This simulator models crop development with the Growing Degree Day method, the standard agronomic way to track phenology from thermal time rather than calendar days. Each day contributes max(0, Tmean − Tbase) heat units, and the running sum is compared against each crop's stage requirements. The tool also applies moisture and photoperiod stress factors, then plots cumulative GDD against days from sowing to estimate the date of maturity and a rough yield index for wheat, maize, soybean and sunflower.
A cumulative GDD accumulation curve over the season. Daily heat units are computed as max(0, Tmean − Tbase), scaled by a moisture factor (0.3 + 0.7 × moisture) and a photoperiod factor (full above 12 h daylight, reduced below).
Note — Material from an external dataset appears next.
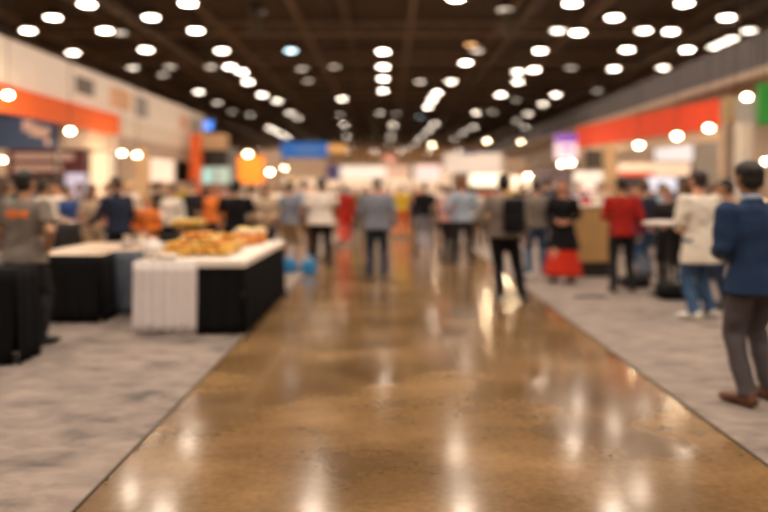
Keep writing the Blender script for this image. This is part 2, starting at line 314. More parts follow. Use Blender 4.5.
def person_meshes(arms, legs, top, hem, bottom, hair, lean, stout, detail):
    key = (arms, legs, top, hem, bottom, hair, lean, stout, detail)
    if key in CACHE: return CACHE[key]
    L = LEGS[legs]; drop = {'stride': .06, 'stride2': .06, 'step': .02}.get(legs, 0)
    lx, ly = lean if isinstance(lean, tuple) else (0, lean)
    st = stout
    def warp(co):
        x, y, z0 = co[:, 0], co[:, 1], co[:, 2]
        z = z0-drop; k = np.maximum(0, z-.9)
        zz = np.where(z0 > .9, z, np.maximum(z0-drop*np.maximum(0, (z0-.3)/.6), 0))
        return np.stack([x+lx*k, y+ly*k*(1+.25*k), zz], 1)
    idn = lambda c: c
    hips = []; chains = []
    for sx, (fx, fy, lift) in ((1, L[0]), (-1, L[1])):
        hip = Vector((sx*.092, 0, .93)); ank = Vector((fx, fy-.02, .09+lift))
        d = ank-hip; l1, l2 = .445, .43; D = min(d.length, l1+l2-.004)
        a = (l1*l1-l2*l2+D*D)/(2*D); h = math.sqrt(max(l1*l1-a*a, 0)); dn = d.normalized()
        fw = Vector((0, 1, 0)); fw = (fw - dn*fw.dot(dn)).normalized()
        knee = hip+dn*a+fw*h
        chains.append((sx, hip, knee, ank, lift))
    b = MB()
    b.tube([(0, 0, .86), (0, 0, .95), (0, 0, 1.08), (0, .0, 1.22), (0, 0, 1.34), (0, -.01, 1.43), (0, -.01, 1.485)],
           [(.13, .10), (.165*st, .11*st), (.14*st, .10*st), (.155*st, .11*st), (.17, .115), (.15, .085), (.06, .055)], 20)
    b.tube([(0, -.015, 1.45), (0, 0, 1.53), (0, .01, 1.60)], [.06, .055, .056], 14)
    b.ell((0, -.005, 1.672), (.074, .094, .088)); b.ell((0, .03, 1.615), (.056, .062, .066)); b.ell((0, .06, 1.575), (.028, .028, .022))
    b.ell((0, .102, 1.635), (.013, .018, .02), 8); b.ell((0, .088, 1.66), (.035, .012, .008), 8)
    for s in (1, -1): b.ell((s*.077, -.005, 1.645), (.010, .02, .03), 8)
    for sx, hip, knee, ank, lift in chains:
        b.tube([hip, hip.lerp(knee, .4), knee, knee.lerp(ank, .35), knee.lerp(ank, .85), ank], [.088, .078, .056, .056, .038, .04], 14); b.ell(hip, (.09, .09, .09), 12); b.ell(knee, (.055, .055, .055), 10)
        b.tube([(ank.x, ank.y-.045, .045+lift*.9), (ank.x*1.05, ank.y+.05, .045+lift*.55), (ank.x*1.15, ank.y+.14, .032), (ank.x*1.18, ank.y+.19, .025)], [(.033, .04), (.04, .04), (.045, .028), (.03, .018)], 10)
    armc = []
    for sx, nm in ((1, arms[0]), (-1, arms[1])):
        e, h = ARMS[nm]; sh = Vector((sx*.185, -.005, 1.415)); e = Vector((sx*e[0], e[1], e[2])); h = Vector((sx*h[0], h[1], h[2]))
        armc.append((sx, sh, e, h))
        b.ell(sh, (.058, .058, .058), 12); b.ell(e, (.042, .042, .042), 10)
        b.tube([sh, sh.lerp(e, .5), e, e.lerp(h, .4), h], [.053, .047, .040, .040, (.029, .024)], 12)
        d = (h-e).normalized(); n = Vector((-sx, 0, 0)); n = (n-d*n.dot(d)).normalized(); s = d.cross(n).normalized()
        if s.z < 0 or (abs(s.z) < .3 and s.y < 0): s = -s
        b.tube([h-d*.01, h+d*.03, h+d*.075, h+d*.095], [(.026, .02)]+[(.02, .04) if abs(n.dot(Vector((0, 1, 0)))) > .7 else (.04, .018)]*2+[(.036, .014) if abs(n.y) <= .7 else (.014, .036)], 10, ref=n)
        if detail:
            for k, ln in enumerate((.072, .08, .075, .058)):
                o0 = h+d*.082+s*(.030-.02*k)
                p1 = o0+d*ln*.45+n*.008; p2 = p1+d*ln*.3+n*.02; p3 = p2+d*ln*.12+n*.02
                b.tube([o0, p1, p2, p3], [.0095, .009, .0085, .007], 8, ref=n)
            t0 = h+d*.025+s*.028; b.tube([t0, t0+d*.03+s*.025+n*.008, t0+d*.06+s*.03+n*.02], [.012, .011, .008], 8, ref=n)
        else: b.tube([h+d*.08, h+d*.13+n*.015, h+d*.16+n*.04], [(.034, .012)]*2+[(.03, .01)], 8, ref=n)
    out = {}
    out['body'] = remesh(b, .0075 if detail else .013, 2, warp)
    # top garment
    t = MB(); w_ = .006
    hz = hem; hw = .275/.195 if hem < .65 else (1.16 if hem < .85 else 1.03)
    t.tube([(0, 0, hz), (0, 0, .5*(hz+.98)), (0, 0, 1.02), (0, .0, 1.1), (0, 0, 1.22), (0, 0, 1.34), (0, -.01, 1.425), (0, -.01, 1.475)],
           [(.195*st*hw, .14*st*hw), (.19*st*(1+(hw-1)*.6), .137*st*(1+(hw-1)*.6)), (.178*st, .128*st), (.165*st, .122*st), (.175*st, .13*st), (.192, .134), (.165, .1), (.075, .068)], 24)
    for sx, sh, e, h in armc:
        jk = .012 if top == 'jacket' else 0
        t.ell(sh, (.07, .07, .066), 12)
        if top == 'tee':
            q = sh.lerp(e, .72); t.tube([sh, sh.lerp(q, .5), q], [.070, .067, .066], 14)
        else:
            t.ell(e, (.052+jk,)*3, 10)
            t.tube([sh, sh.lerp(e, .5), e, e.lerp(h, .5), e.lerp(h, .97)], [.068+jk, .061+jk, .053+jk, .048+jk, .041+jk], 14)
    if top == 'jacket': t.tube([(0, -.012, 1.44), (0, -.01, 1.50)], [(.085, .08), (.07, .068)], 16)
    out['shirt'] = remesh(t, .014, 3, warp, .007, len(CACHE))
    # bottom garment
    q = MB()
    if bottom == 'skirt':
        prof = [(.15, 1.04), (.165, .95), (.19, .75), (.235, .5), (.29, .2), (.30, .12)]
        seg = 48; rings = []
        for r, z in prof:
            rings.append([q.bm.verts.new((r*(1+.05*math.sin(k*2*PI/seg*12)*(1.04-z))*math.cos(2*PI*k/seg), r*.8*(1+.05*math.sin(k*2*PI/seg*12)*(1.04-z))*math.sin(2*PI*k/seg), z)) for k in range(seg)])
        for i in range(len(rings)-1):
            for k in range(seg): q.bm.faces.new((rings[i][k], rings[i][(k+1) % seg], rings[i+1][(k+1) % seg], rings[i+1][k]))
        q.bm.faces.new(rings[0]); q.bm.faces.new(rings[-1])
        out['skirt'] = q.mesh('skirt', True)
    else:
        q.tube([(0, 0, .84), (0, 0, .93), (0, 0, 1.03), (0, 0, 1.06)], [(.15*st, .11), (.178*st, .125*st), (.165*st, .115*st), (.16*st, .11*st)], 20)
        for sx, hip, knee, ank, lift in chains:
            q.ell(hip, (.10, .105, .10), 12)
            if bottom == 'shorts': k2 = hip.lerp(knee, .97); q.tube([hip, hip.lerp(k2, .5), k2], [.104, .10, .098], 14)
            else:
                q.ell(knee, (.073,)*3, 10); e2 = knee.lerp(ank, .96)
                q.tube([hip, hip.lerp(knee, .45), knee, knee.lerp(ank, .5), e2, ank+Vector((0, 0, -.02))], [.102, .092, .073, .066, .062, .062], 14)
        out['shorts' if bottom == 'shorts' else 'trousers'] = remesh(q, .014, 3, warp, .006, 3+len(CACHE))
    for i, (sx, hip, knee, ank, lift) in enumerate(chains):
        s = MB()
        s.tube([(ank.x, ank.y-.065, .045+lift*.9), (ank.x, ank.y-.03, .055+lift*.9), (ank.x*1.05, ank.y+.05, .055+lift*.5), (ank.x*1.13, ank.y+.13, .042+lift*.1), (ank.x*1.18, ank.y+.2, .034), (ank.x*1.19, ank.y+.225, .028)],
               [(.034, .038), (.043, .05), (.048, .05), (.054, .038), (.044, .03), (.02, .018)], 12)
        s.tube([(ank.x, ank.y-.02, .05+lift*.9), (ank.x, ank.y-.015, .12+lift)], [.05, .045], 10)
        out['shoe%d' % i] = remesh(s, .009, 2, idn)
    h_ = MB(); vs = h_.ell((0, -.012, 1.682), (.081, .105, .098), 28); h_.ell((0, -.034, 1.632), (.074, .074, .074), 20)
    for v in vs:
        c = v.co; f = 0
        if c.y > .035 and c.z < 1.715: f = 1
        elif c.y > -.0 and c.z < 1.66: f = 1
        elif c.z < 1.60: f = 1
        if f: v.co = Vector((0, 0, 1.66)) + (c-Vector((0, 0, 1.66)))*.70
        else: v.co = c + (c-Vector((0, 0, 1.68))).normalized()*noise.noise(c*25)*.006
    if hair == 'long':
        h_.tube([(0, -.05, 1.72), (0, -.075, 1.62), (0, -.085, 1.50), (0, -.09, 1.38)], [(.07, .05), (.09, .05), (.095, .035), (.06, .015)], 16)
    if hair == 'bun': h_.ell((0, -.12, 1.72), (.045, .04, .045), 12)
    if hair == 'cap':
        h_.tube([(0, .07, 1.715), (0, .17, 1.70)], [(.07, .012), (.05, .006)], 12)
    me = h_.mesh('hair', True)
    warp_mesh(me, warp)
    out['hair'] = me
    for s in (1, -1):
        e_ = MB(); e_.ell((s*.029, .094, 1.652), (.011, .008, .006), 8)
        me = e_.mesh('eye', True); warp_mesh(me, warp); out['eye%d' % s] = me
    m_ = MB(); m_.ell((0, .092, 1.603), (.022, .008, .006), 8); me = m_.mesh('lips', True)
    warp_mesh(me, warp)
    out['lips'] = me
    if top == 'jacket' or top == 'polo':
        c_ = MB(); c_.tube([(0, -.01, 1.475), (0, -.004, 1.525)], [(.071, .068), (.066, .064)], 20); me = c_.mesh('collar', True)
        warp_mesh(me, warp)
        out['collar'] = me
    CACHE[key] = out; return out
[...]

Coloured bands mark the five phenological stages, and a dashed line shows the predicted maturity day.
Five sliders set base temperature, mean daily temperature, temperature amplitude, soil moisture (0–1) and daylength (hours). The four preset buttons load wheat, maize, soybean or sunflower, each with its own base temperature and stage GDD targets. The graph, days-to-maturity, effective GDD/day and yield index update live as you adjust any control.
Growing Degree Days let growers predict pest emergence and harvest timing far more reliably than the calendar, because insect and crop development both depend on accumulated heat. Wheat uses a base of about 5 °C, while warm-season maize uses around 10 °C, below which growth effectively stalls.
A Growing Degree Day (GDD) is a measure of accumulated heat above a crop-specific base temperature. Each day adds max(0, mean temperature minus base temperature) units, expressed in degree-days. Summing these over the season gives thermal time, which tracks plant development far better than counting calendar days.
Each crop has a total GDD requirement summed across its five stages, such as germination, tillering, heading, grain fill and maturity for wheat. The model divides this total by the effective GDD accumulated per day to estimate days to maturity, then draws a dashed maturity line on the cumulative curve.
Both apply stress factors that reduce effective heat accumulation. Moisture scales the rate by 0.3 + 0.7 × its value, so even dry soil still allows 30 per cent of potential growth. Daylength gives full accumulation at 12 hours or more and tapers below that, reflecting how short days slow many crops.
The core GDD calculation follows genuine agronomic practice and the per-crop base temperatures are realistic. However, the moisture and photoperiod factors, stage GDD targets and yield index are simplified teaching approximations. Real field models add vernalisation, frost, nutrient and cultivar effects, so treat the output as illustrative rather than a planting recommendation.
Plant and insect development are driven by temperature, not the passage of time. A warm spring advances a crop faster than a cold one, so a fixed number of days gives inconsistent results. Accumulated degree-days normalise for this, letting the same GDD target reliably mark a given stage across different seasons and locations.